Valentine’s Day talk encouraged female students to not dress ‘like desserts on a menu,’ also tackled transgender topics
Gordon College canceled three planned talks to be given by a Christian urban reform expert after he made remarks perceived by some to be “misogynistic” and “transphobic,” causing student backlash.
Marvin Daniels, executive director of Kansas City-based The Hope Center, spoke on Biblical themes regarding the human body from 2 Corinthians 5 in his first talk during the private Christian college’s Deep Faith Week, an annual program focused on spirituality.
Daniels said at the Feb. 14 event that he was concerned about Christian men “treating young ladies like they’re urinals” and Christian women “who dress like desserts on a menu and then they get upset when a brother want to place an order,” according to a transcript of the talk.
“We got a culture in chaos. And they trying to redefine sexuality for us. Always crossing lines left and right,” Daniels continued. He added that individuals say, “I feel like I’m female” to participate in female activities, and as a younger man he might have said the same to “get into [the] girls’ locker room.”
“Our sexual behaviors are being corrupted and co-opted,” said Daniels. “We got individuals commingling what God has said, with what the culture has said, and we become enculturated.”
Rick Sweeney, vice president for external relations at the Massachusetts-based institution, told The College Fix in an email Feb. 21 that “many students in the audience, particularly Gordon’s young women, reached out to members of the College’s leadership to complain about what they deemed a degrading and demeaning presentation.”
“While the source material was biblically grounded and very appropriate for a Chapel service, his rhetorical style and illustrations, which may have been intended to connect with a younger audience, had the exact opposite effect,” Sweeney said.
The Deep Faith program continued without Daniel’s other three planned talks, one scheduled for the evening of Feb. 14 and two more slated for later in the week.
Students had organized a walk out of Gordon’s second talk that evening. An Instagram account called gossip.girl.gordon posted that the protestors wanted “to show Gordon that they cannot continue inviting someone who will spread more hate than love,” according to screenshots obtained by the Gordon Review.
ALANA, a student organization concerned with supporting students of color, shared details in a Feb. 14 Instagram post about a “solidarity rally” to stand with “the women and LGBTQA+ community that were traumatized by the degrading statements made in the chapel.”

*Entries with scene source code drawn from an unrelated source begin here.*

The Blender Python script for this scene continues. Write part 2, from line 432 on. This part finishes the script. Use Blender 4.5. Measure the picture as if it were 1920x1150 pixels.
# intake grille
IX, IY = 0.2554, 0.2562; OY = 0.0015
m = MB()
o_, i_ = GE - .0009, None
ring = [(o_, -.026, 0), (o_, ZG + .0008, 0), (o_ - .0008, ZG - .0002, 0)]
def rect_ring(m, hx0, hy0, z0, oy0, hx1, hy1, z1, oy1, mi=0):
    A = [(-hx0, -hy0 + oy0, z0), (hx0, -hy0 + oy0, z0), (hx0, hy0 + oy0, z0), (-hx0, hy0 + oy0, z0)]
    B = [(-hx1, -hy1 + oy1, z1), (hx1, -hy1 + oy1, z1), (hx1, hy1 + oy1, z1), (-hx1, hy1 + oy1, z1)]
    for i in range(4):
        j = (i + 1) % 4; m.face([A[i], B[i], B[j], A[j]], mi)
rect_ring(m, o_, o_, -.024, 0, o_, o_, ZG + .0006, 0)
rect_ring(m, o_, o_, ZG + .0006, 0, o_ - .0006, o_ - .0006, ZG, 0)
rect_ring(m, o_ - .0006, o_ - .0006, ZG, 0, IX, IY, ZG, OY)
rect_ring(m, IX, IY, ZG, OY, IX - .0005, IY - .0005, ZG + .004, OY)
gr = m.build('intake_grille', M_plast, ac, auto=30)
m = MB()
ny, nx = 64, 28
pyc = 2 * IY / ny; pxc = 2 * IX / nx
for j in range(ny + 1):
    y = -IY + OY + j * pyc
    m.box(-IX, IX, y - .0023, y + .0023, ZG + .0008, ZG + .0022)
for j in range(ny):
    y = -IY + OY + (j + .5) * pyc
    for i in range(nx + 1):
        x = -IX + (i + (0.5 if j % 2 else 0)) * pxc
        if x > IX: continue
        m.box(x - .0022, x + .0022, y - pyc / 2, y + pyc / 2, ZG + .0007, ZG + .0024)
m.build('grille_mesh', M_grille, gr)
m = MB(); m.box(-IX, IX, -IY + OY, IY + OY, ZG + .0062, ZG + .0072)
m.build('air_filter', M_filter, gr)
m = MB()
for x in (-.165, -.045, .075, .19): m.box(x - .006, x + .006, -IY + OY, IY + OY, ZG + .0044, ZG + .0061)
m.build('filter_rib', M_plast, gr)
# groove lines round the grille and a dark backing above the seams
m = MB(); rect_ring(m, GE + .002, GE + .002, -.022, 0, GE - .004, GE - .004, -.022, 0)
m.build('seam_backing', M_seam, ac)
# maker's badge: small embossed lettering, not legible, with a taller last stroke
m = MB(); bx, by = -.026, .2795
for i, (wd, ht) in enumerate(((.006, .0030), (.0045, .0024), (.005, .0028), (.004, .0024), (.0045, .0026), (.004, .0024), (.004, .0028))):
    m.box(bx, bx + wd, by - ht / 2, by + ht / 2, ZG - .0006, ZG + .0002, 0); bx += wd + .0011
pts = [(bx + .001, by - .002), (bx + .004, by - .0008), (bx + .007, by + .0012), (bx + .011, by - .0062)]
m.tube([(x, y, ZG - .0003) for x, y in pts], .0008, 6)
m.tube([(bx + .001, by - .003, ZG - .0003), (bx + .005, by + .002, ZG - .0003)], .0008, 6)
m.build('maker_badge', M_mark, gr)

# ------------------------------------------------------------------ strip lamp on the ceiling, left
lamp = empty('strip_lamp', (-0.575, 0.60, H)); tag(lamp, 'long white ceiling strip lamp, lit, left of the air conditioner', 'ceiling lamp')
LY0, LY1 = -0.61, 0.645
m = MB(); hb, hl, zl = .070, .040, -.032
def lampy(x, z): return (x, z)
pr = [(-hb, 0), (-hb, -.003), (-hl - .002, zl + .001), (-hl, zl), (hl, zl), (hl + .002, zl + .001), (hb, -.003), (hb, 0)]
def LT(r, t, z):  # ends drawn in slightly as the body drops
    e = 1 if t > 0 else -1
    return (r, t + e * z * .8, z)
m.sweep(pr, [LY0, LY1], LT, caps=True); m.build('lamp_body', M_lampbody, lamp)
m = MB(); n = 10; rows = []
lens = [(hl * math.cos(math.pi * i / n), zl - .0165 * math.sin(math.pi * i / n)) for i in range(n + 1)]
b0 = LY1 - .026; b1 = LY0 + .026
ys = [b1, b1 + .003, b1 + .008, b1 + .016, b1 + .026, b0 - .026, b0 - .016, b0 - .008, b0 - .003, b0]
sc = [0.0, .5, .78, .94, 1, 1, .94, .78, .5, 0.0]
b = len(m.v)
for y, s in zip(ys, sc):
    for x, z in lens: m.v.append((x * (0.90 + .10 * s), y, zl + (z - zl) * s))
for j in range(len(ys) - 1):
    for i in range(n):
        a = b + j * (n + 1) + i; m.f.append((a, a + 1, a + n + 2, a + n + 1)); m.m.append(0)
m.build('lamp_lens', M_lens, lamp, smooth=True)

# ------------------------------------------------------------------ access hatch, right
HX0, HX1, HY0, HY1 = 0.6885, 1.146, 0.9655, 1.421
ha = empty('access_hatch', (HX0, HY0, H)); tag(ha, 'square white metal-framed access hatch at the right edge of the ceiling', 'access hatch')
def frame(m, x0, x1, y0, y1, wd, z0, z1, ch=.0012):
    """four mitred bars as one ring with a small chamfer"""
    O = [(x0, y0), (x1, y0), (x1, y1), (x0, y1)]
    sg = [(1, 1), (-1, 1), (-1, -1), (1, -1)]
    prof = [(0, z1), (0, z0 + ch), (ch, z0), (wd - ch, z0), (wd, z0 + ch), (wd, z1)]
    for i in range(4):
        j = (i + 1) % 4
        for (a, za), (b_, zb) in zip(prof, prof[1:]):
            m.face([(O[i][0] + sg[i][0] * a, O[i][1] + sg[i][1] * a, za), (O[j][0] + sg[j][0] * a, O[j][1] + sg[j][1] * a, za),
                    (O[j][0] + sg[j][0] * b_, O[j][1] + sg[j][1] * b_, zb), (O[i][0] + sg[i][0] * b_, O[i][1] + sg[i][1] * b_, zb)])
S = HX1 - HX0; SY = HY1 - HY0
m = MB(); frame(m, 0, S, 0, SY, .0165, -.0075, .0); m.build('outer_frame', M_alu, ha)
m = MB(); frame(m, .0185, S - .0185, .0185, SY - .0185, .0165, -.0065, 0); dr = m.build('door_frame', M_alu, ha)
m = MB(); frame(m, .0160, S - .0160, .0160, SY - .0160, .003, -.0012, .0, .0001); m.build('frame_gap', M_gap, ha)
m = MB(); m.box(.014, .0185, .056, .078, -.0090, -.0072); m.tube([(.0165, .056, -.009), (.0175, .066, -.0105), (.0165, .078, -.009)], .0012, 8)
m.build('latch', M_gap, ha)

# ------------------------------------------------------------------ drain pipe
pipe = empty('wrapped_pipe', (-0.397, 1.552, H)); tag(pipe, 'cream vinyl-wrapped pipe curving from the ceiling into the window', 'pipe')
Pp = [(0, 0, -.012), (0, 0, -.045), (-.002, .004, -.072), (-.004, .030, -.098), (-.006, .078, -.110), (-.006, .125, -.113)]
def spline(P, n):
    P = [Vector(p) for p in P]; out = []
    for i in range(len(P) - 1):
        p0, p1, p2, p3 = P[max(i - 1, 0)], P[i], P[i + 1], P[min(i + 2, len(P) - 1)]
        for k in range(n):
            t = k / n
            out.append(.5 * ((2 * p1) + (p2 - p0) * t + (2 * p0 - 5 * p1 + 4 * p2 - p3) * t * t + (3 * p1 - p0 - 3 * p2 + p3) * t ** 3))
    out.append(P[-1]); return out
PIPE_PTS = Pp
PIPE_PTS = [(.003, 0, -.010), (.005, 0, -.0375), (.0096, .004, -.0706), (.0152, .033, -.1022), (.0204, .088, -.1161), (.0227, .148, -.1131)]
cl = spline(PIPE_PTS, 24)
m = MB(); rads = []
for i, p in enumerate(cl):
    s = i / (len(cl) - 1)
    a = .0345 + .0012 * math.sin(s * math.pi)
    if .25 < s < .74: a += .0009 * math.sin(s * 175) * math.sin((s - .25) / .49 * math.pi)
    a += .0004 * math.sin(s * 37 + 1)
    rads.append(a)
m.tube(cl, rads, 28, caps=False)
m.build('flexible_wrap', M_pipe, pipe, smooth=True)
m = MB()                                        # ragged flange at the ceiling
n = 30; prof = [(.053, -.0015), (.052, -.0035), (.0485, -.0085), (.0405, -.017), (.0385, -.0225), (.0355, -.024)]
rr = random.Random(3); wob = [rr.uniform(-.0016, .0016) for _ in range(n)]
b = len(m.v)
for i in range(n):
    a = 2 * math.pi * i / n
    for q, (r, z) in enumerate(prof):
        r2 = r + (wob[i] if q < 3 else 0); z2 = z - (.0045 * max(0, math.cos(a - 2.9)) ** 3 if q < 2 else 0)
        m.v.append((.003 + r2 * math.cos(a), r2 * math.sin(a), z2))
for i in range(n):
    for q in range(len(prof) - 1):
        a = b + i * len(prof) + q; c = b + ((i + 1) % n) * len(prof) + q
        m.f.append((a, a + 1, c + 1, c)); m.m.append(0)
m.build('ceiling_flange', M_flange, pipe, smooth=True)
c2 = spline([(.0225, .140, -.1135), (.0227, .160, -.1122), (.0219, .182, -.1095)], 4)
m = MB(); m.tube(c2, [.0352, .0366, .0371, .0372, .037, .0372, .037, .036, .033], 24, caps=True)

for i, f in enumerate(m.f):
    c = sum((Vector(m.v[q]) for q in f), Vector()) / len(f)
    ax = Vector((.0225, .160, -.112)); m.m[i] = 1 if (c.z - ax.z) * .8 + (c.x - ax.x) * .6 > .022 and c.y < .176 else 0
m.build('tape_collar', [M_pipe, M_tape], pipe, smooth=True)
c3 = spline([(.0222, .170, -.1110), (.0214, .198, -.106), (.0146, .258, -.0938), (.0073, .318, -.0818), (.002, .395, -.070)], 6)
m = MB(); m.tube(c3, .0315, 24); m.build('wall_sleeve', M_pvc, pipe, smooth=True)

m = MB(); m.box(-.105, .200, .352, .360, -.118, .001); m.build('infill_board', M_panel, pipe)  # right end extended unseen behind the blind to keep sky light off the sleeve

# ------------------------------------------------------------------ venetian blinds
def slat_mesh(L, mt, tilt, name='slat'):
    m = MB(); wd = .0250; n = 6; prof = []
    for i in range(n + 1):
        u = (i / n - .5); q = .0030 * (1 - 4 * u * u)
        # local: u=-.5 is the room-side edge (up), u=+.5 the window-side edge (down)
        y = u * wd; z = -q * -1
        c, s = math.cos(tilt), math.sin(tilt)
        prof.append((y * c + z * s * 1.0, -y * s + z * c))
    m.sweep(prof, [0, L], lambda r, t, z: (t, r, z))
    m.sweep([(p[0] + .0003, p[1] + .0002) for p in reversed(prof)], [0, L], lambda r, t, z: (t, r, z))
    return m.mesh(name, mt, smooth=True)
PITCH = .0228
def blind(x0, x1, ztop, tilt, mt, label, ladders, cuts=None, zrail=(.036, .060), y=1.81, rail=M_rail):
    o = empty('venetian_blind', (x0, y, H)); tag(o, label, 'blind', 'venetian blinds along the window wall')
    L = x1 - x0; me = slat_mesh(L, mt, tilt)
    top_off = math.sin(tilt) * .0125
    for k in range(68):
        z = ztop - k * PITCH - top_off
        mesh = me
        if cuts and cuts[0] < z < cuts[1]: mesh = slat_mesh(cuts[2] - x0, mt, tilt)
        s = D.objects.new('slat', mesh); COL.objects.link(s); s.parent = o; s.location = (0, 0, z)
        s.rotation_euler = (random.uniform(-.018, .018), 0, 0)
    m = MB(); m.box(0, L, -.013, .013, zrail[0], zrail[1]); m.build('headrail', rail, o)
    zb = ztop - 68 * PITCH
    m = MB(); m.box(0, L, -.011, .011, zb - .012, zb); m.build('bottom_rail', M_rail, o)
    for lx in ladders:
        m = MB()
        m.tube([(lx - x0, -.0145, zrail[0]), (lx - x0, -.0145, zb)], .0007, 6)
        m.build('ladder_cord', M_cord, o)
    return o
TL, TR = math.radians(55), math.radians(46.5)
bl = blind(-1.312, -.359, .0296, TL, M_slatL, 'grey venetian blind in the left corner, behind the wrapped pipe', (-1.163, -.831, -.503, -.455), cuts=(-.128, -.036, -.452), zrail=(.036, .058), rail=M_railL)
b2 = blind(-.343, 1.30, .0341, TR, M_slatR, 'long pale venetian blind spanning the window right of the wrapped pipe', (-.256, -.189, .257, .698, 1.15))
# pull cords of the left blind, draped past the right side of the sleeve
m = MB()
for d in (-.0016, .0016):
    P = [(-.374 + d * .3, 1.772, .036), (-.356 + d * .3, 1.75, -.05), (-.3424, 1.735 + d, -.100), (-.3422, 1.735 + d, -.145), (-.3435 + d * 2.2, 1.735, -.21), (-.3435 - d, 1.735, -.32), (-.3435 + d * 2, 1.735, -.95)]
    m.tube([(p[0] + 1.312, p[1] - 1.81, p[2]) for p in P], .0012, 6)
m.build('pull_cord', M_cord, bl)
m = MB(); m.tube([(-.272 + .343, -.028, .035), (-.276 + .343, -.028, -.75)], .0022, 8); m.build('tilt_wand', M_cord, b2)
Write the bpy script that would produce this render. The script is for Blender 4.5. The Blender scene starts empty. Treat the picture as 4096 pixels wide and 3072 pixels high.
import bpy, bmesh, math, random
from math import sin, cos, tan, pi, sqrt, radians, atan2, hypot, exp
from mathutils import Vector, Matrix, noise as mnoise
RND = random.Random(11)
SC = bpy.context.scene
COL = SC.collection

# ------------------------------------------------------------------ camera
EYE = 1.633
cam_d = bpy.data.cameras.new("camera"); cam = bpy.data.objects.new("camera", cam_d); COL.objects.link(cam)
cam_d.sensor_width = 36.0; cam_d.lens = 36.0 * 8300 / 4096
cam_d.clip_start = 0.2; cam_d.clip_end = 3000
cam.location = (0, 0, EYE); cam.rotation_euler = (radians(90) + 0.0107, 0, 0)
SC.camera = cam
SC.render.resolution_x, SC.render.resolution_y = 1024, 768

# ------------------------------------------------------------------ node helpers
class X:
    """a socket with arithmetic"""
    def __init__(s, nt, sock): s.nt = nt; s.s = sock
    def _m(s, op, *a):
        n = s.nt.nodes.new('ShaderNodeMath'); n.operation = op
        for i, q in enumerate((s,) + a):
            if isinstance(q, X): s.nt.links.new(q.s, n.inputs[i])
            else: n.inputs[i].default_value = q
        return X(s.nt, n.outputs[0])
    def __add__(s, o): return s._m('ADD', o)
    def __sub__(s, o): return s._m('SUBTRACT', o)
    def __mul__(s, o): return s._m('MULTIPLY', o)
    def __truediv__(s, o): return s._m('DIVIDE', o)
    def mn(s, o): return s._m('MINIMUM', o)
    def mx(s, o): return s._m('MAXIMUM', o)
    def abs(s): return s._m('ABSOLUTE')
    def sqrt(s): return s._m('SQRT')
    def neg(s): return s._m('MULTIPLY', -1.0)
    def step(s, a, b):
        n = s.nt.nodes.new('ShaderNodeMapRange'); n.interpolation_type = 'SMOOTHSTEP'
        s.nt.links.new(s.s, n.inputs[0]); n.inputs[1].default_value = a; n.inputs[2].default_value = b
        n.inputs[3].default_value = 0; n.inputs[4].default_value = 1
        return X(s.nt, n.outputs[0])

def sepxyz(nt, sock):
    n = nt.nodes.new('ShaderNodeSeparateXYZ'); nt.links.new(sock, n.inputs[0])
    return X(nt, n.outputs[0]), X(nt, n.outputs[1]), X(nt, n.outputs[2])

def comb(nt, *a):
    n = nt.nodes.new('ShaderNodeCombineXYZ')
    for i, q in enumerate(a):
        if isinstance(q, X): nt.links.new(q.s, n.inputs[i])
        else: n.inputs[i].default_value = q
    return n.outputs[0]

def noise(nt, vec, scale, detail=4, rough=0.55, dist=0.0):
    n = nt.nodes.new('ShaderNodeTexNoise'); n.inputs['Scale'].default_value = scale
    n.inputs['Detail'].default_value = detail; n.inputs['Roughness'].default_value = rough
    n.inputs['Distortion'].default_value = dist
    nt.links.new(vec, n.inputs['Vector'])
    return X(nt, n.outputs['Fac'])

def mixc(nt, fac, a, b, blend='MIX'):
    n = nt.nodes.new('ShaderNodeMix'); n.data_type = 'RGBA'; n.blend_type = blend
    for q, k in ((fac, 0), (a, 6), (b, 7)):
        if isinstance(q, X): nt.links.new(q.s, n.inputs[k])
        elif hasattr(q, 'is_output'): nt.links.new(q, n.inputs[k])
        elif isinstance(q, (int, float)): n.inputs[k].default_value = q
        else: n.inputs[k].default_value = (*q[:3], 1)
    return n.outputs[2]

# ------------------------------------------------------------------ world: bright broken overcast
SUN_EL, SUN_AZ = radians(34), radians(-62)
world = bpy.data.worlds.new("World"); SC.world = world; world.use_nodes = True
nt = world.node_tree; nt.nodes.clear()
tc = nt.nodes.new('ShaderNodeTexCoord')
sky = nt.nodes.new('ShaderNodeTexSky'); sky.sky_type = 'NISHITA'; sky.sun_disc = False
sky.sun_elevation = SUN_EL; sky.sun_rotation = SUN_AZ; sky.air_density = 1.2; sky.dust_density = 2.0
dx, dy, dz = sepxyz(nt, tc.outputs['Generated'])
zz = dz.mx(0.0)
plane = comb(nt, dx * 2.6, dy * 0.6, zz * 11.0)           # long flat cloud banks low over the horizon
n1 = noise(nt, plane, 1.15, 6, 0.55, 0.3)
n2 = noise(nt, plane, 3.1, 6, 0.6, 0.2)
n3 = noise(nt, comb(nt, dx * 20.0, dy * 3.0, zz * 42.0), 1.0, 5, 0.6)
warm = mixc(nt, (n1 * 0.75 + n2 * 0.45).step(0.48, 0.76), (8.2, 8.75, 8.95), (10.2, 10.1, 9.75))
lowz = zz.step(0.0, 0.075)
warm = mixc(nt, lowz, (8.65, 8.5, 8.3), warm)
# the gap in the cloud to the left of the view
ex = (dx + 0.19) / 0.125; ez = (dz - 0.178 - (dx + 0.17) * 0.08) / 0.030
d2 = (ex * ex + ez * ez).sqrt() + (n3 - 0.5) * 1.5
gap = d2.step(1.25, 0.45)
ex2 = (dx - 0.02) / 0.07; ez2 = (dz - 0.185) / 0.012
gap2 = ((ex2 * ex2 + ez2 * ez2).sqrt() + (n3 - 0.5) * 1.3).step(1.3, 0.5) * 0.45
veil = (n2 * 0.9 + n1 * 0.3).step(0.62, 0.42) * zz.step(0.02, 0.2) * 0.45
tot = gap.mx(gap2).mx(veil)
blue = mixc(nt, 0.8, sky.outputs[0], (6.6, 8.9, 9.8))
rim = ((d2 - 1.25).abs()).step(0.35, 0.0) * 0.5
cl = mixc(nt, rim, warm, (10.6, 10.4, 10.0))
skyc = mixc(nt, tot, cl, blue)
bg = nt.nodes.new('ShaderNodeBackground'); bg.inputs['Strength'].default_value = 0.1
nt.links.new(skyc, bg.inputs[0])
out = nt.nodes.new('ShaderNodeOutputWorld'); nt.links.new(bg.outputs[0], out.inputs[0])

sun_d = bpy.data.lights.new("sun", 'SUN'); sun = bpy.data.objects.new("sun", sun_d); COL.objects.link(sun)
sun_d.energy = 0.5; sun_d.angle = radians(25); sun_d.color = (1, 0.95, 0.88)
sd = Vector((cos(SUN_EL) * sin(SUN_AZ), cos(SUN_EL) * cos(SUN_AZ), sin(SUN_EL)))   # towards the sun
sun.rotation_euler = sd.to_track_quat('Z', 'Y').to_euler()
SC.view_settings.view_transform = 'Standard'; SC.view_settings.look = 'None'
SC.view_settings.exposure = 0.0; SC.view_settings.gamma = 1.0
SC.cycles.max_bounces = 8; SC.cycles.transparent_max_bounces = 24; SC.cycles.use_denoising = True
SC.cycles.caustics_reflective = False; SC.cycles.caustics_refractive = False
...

Michael Hammond, president of Gordon College, emailed students after the chapel talk that he would be speaking instead of Daniels that evening. Hammond “addressed the issue directly with the students,” according to Sweeney.
“While our guest speaker expressed his regret to Gordon’s president and to our chaplain and was willing to address this with students in the evening service, we decided that it was best to move in a different direction for the remaining sessions of Deep Faith,” Sweeney stated in his Feb. 21 email.
Hammond’s evening chapel address was a “closed-door meeting” and was not covered by student press per request from Hammond, the Gordon Review reported. Sweeney told The College Fix that “no organized student rally or larger protest occurred.”
The Roys Report, a Christian media outlet, reported that the solidarity rally happened after Hammond’s evening chapel talk. A source on campus told the Report that over 100 students attended the rally, amounting to almost half of the attendees at Hammond’s evening address.
Daniels told The College Fix in a Feb. 22 email that he “went to Gordon College to encourage students to a deeper faith and not to offend students.”
“Since I received over 100 supportive and encouraging emails, DM’s, LinkedIn messages and phone calls from pastors, parents, students, and faculty from Gordon and across the country, I believe my message, character, and integrity have been spoken for,” Daniels said.